As of 2013, the country’s Human Development Index (HDI) value was 0.747, ranking 76th out of the 187 countries for which HDI was calculated(6). In the past 15 years, Azerbaijan’s poverty rate decreased due to the economic growth. In 2001, almost 50 per cent of population lived in poverty, and in 2013 the percentage fell to 5 per cent of poor. Of that number, 51 per cent live in rural areas. The poverty is highest among families with larger number of children who live in remote and mountainous areas. In particularly, poor rural women are affected by poverty, as 43.9 per cent of female employment is within agriculture production (4).  

In 2012, 6 percent of the population lived below the national poverty line and 0.3 percent of the population lived below the US$1 per day poverty level (2008) (6). In 2010, the number of the rural population living in poverty was approximately 800,108.6 (4). Among the rural population, 18.5 percent lived below the national poverty line (2008). In rural areas, almost 39 percent of households are managed by single women. These, together with larger households with more than three dependents, are generally the most disadvantaged (4). The literacy rate for people over 15 years of age was 100 percent for males and 100 percent for females in 2012 (2). Life expectancy at birth in 2013 was estimated at 68 years for males and 74 years for females (2).

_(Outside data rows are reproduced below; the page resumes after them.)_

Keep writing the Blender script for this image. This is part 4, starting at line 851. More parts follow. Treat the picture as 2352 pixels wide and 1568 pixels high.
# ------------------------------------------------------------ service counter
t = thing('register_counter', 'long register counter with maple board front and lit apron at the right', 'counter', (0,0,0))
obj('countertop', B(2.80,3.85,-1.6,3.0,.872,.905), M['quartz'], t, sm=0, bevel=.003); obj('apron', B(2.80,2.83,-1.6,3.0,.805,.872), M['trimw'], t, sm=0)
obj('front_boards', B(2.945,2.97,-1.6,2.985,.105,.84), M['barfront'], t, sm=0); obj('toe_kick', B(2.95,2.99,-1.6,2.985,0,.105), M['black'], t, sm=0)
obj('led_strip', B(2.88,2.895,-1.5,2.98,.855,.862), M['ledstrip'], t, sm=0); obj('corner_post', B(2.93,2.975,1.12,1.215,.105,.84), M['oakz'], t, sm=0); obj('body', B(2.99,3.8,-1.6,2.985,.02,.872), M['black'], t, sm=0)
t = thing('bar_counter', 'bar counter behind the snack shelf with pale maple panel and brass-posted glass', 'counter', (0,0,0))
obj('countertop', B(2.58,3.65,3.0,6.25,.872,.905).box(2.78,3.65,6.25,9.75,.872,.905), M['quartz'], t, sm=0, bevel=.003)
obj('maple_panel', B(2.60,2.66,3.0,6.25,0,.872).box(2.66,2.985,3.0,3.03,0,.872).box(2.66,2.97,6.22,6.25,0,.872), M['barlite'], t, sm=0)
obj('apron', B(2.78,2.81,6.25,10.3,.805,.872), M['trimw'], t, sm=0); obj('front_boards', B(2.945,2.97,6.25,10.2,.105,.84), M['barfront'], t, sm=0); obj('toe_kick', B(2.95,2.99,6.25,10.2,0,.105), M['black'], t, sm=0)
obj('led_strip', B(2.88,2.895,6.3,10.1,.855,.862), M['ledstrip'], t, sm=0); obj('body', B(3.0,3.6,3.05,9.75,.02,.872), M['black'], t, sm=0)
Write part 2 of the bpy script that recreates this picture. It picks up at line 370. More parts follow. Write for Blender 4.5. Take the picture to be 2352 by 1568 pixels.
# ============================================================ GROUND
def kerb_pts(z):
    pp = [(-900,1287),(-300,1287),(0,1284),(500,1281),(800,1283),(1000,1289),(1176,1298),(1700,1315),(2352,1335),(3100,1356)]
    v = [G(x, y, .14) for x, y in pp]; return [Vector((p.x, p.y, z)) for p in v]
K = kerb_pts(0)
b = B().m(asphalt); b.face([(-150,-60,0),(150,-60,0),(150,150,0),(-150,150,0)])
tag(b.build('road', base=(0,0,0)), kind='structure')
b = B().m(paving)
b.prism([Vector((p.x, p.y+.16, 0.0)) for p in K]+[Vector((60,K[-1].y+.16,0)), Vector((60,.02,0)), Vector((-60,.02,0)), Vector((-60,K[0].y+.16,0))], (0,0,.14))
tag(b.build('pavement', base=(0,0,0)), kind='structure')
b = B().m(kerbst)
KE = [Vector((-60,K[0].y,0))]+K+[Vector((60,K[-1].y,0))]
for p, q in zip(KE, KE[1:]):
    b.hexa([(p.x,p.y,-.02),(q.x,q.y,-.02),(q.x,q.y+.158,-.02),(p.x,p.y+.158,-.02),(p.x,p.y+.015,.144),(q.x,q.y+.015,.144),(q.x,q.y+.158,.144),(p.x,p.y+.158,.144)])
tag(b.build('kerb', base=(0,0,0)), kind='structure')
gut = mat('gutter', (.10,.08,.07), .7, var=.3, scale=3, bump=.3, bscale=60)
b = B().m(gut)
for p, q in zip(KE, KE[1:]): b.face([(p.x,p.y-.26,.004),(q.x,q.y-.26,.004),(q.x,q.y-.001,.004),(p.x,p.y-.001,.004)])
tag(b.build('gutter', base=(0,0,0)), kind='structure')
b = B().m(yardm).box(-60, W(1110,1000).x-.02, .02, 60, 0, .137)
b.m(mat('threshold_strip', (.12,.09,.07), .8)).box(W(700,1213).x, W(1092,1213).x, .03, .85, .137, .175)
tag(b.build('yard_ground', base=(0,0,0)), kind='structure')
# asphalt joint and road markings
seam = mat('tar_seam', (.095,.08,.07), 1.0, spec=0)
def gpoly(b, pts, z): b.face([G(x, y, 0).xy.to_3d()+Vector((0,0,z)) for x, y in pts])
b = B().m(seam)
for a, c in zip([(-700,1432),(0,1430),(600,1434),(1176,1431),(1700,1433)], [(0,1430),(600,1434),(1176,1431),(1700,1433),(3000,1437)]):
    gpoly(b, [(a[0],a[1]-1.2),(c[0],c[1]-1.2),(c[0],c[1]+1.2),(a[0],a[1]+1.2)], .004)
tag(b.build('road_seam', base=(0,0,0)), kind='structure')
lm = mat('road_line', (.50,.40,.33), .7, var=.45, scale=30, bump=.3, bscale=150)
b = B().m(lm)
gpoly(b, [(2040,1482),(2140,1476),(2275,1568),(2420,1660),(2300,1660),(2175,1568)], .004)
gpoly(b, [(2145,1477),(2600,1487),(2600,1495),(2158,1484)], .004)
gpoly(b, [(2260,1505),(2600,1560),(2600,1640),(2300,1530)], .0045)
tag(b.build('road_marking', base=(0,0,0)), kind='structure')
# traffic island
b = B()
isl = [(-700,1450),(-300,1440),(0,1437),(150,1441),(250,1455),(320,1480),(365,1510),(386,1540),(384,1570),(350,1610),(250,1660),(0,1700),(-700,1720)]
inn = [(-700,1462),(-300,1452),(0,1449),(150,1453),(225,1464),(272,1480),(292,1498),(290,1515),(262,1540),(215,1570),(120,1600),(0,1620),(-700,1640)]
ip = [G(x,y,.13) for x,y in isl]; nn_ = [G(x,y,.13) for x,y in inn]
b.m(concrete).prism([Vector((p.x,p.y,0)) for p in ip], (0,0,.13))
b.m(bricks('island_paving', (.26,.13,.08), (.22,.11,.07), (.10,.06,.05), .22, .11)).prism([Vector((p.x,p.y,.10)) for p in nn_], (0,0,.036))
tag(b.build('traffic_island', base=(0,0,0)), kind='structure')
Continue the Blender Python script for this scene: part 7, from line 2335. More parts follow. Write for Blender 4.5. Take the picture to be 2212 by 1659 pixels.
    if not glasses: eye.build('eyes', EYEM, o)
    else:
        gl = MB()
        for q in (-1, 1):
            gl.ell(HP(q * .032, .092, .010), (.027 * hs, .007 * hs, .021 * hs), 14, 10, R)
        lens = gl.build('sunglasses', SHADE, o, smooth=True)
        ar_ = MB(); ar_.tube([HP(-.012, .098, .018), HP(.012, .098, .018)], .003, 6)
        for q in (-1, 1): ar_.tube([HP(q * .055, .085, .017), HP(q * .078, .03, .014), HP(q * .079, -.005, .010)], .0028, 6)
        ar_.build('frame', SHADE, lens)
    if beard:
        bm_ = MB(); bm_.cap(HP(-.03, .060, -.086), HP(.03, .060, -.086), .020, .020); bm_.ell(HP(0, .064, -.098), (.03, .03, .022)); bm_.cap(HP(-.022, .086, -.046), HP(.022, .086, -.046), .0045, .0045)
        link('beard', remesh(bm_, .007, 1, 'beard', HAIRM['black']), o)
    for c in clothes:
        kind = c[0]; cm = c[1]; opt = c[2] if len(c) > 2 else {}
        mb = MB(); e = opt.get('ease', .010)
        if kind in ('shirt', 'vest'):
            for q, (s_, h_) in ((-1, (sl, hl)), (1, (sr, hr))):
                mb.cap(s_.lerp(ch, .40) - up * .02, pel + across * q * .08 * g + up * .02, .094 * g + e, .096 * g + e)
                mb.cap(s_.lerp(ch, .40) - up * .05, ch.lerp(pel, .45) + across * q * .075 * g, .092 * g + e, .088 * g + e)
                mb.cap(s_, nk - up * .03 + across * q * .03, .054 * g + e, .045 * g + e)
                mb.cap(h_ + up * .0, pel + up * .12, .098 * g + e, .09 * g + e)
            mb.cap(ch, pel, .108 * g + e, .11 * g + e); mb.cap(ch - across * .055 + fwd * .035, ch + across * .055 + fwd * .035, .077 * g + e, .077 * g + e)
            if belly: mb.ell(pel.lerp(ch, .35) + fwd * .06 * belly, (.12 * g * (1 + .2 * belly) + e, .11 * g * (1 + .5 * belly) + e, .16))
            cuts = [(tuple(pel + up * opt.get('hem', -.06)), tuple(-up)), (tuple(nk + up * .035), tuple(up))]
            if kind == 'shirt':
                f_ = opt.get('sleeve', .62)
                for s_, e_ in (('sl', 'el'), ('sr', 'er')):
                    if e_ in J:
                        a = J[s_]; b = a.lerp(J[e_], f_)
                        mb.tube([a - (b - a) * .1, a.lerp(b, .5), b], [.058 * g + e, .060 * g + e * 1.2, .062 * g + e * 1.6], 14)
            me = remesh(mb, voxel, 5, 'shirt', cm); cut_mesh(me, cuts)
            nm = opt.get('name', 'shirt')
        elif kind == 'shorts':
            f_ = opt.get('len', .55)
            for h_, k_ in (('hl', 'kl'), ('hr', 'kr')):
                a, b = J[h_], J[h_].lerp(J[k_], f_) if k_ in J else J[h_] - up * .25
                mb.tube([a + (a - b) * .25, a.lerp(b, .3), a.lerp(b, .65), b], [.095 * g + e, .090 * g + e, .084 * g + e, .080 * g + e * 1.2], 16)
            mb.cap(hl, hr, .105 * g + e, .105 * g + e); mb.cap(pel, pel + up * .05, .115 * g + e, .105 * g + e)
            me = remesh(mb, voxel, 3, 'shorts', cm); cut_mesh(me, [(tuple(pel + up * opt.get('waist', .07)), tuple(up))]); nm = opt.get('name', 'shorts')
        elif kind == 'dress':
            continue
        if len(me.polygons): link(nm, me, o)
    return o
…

The female labour force represented 63 percent of the total labour force in 2013 (2). The rural female labour force accounted for 48.5 percent of the total female labour force in 1997. Currently, agriculture employs over 44 percent of women (8). Men who work in agriculture have better access than women to business support services, training and education, which contribute to better work opportunities and higher pay. On average, a woman in Azerbaijan earns only 57 percent of a man’s salary and has fewer benefits, shorter contracts and inferior working conditions, although specific data on average female wages compared with male wages in agriculture are not currently available (9). The disintegration of the state and collective farms once responsible for operating agricultural supply chains and maintaining infrastructure in rural areas, coupled with a lack of resource allocation, have led to a rapid decline in rural services and infrastructure, with a consequent decrease in the living standards of people in rural areas. With the loss of state-supported child care and elderly facilities, women in rural areas have been faced with increasing responsibilities to care for children and the elderly, usually in addition to their income-generating work in the informal sector. In addition, fewer women household heads than men are landowners and women heads of household tend to own smaller-sized plots. In 2004, the average plot size for 66.4 percent of male heads of household was 70.3 sot, or 0.01 hectares, compared with 46.6 sot for the 55.7. The main type of plot was a backyard plot and its primary use was for personal consumption and for consumption and marketing purposes. Only 1.5 percent of women and 1.9 percent of men used the land specifically for marketing purposes (10).

Land reform has been completed over 1.3 million ha of cropland, which was distributed to more than 860 000 rural households (3). Today the country is among the leaders in the Commonwealth of Independent States (CIS) in farm privatization and registration of arable land (11). In the re-distributive land reform completed in 2004, most of the Soviet state farms and collectives were disbanded and a total of 1.3 million ha of arable land was distributed to rural households. The 1996 law on Land Reform specified three forms of land ownership: state, municipal and private (3). Small-scale farmers on privatized, individual plots of up to 3 ha today produce more than 90 percent of the country’s agricultural output. The government continues to own most of the pasture land. Farmers obtain rights to graze from local municipalities (5).